=== GIVEN INSTRUCTION ===
Every line that contains the word "Blender" should be copied.

(Scripts that build scenes)
--------------------------------------------------

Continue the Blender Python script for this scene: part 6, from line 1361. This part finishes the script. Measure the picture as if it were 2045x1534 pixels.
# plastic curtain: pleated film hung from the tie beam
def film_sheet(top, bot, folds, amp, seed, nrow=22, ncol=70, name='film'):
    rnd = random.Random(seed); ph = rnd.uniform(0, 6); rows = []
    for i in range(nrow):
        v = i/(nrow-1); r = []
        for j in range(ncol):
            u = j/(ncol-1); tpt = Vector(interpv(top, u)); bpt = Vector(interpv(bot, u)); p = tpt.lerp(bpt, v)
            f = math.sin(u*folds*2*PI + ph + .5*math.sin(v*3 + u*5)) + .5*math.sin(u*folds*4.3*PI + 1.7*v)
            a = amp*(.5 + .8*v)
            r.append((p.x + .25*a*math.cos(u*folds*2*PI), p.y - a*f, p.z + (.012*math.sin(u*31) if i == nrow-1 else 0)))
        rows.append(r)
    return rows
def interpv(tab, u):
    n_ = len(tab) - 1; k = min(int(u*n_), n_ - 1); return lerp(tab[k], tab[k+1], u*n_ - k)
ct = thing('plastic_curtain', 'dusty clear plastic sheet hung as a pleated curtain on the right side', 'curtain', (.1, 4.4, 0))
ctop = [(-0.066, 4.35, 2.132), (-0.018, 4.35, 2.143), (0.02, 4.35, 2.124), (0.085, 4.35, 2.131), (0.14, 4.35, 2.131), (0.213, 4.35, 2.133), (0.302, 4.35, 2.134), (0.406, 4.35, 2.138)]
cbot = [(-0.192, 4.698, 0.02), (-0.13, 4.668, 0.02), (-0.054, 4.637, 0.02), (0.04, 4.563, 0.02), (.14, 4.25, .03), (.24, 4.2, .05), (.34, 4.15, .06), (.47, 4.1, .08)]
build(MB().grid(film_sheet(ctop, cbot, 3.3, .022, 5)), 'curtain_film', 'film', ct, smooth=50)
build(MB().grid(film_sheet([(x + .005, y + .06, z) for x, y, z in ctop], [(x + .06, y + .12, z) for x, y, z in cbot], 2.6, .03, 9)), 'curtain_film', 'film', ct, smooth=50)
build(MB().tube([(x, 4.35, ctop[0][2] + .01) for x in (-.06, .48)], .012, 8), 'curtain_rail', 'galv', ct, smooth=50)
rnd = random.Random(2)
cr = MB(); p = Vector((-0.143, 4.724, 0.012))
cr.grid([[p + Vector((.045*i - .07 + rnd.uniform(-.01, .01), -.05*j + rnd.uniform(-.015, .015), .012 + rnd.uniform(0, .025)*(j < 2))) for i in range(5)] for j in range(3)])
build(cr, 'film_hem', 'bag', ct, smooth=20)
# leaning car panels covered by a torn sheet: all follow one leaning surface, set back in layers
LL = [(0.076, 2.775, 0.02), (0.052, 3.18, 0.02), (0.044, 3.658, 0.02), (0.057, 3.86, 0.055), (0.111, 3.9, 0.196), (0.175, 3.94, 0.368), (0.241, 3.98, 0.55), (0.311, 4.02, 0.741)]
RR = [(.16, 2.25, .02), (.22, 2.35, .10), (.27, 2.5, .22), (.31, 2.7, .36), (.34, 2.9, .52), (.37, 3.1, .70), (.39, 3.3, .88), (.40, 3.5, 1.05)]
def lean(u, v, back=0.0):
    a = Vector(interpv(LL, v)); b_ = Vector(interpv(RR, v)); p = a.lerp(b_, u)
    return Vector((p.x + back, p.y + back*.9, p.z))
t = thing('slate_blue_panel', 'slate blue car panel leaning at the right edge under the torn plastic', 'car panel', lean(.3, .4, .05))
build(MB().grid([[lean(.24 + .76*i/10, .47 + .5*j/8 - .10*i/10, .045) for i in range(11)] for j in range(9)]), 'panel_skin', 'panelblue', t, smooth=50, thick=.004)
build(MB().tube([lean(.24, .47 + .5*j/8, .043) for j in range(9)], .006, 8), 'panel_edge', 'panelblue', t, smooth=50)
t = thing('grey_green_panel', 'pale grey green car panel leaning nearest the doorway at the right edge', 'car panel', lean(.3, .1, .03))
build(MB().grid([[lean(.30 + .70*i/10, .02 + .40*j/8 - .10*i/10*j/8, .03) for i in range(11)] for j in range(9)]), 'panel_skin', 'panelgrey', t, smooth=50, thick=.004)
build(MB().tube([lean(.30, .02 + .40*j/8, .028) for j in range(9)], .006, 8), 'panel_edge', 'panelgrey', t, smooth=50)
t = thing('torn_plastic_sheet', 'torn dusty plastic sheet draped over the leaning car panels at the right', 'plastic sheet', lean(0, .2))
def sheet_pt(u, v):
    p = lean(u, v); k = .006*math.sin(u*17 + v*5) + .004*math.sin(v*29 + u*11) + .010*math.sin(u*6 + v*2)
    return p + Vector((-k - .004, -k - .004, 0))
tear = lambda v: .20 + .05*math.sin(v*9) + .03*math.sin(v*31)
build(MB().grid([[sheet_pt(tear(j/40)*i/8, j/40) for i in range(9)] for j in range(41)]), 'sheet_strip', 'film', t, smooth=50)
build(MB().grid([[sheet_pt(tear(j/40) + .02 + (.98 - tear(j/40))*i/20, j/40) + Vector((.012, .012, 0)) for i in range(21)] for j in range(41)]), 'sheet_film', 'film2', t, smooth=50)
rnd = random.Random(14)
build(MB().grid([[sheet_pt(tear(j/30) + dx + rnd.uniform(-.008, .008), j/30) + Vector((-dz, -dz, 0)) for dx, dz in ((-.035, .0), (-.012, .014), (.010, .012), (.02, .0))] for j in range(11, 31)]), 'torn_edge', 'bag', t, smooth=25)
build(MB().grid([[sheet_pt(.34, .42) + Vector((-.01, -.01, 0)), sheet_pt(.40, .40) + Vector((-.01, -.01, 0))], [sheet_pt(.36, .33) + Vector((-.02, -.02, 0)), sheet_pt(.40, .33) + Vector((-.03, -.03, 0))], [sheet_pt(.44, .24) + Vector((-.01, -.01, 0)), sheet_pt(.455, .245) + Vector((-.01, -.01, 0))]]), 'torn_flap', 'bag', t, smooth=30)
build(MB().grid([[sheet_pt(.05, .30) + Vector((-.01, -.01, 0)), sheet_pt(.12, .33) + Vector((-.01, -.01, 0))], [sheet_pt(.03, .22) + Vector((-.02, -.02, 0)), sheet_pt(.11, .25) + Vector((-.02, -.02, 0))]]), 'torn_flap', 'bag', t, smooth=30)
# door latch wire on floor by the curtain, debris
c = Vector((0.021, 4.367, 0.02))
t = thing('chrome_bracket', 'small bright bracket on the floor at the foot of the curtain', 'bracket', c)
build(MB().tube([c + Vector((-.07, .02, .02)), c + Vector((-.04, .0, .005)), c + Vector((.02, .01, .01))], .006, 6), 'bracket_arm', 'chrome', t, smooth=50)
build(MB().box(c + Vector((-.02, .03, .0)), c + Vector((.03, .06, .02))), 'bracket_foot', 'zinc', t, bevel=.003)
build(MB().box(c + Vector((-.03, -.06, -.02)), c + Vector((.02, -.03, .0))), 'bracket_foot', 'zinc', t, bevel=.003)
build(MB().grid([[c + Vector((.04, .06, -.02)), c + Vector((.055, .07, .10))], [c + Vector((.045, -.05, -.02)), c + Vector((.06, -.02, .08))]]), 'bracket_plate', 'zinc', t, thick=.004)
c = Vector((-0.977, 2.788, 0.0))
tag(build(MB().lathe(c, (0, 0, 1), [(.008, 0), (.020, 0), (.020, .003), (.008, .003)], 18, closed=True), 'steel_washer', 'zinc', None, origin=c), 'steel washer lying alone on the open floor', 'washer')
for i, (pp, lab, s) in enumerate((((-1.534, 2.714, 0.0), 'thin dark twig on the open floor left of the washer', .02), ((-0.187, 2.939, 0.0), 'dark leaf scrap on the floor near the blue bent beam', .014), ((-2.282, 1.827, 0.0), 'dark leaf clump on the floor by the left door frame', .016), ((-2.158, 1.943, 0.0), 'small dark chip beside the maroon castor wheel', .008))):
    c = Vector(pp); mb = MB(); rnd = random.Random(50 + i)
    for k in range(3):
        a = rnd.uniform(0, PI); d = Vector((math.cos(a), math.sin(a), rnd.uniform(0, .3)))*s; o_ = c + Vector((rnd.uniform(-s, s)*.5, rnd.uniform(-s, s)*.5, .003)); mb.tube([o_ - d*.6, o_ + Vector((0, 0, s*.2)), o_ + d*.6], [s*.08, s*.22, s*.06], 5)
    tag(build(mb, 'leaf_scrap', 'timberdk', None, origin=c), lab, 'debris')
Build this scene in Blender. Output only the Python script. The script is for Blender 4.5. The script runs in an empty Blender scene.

--------------------------------------------------

=== COMPLETE OUTPUT ===
Continue the Blender Python script for this scene: part 6, from line 1361. This part finishes the script. Measure the picture as if it were 2045x1534 pixels.
Build this scene in Blender. Output only the Python script. The script is for Blender 4.5. The script runs in an empty Blender scene.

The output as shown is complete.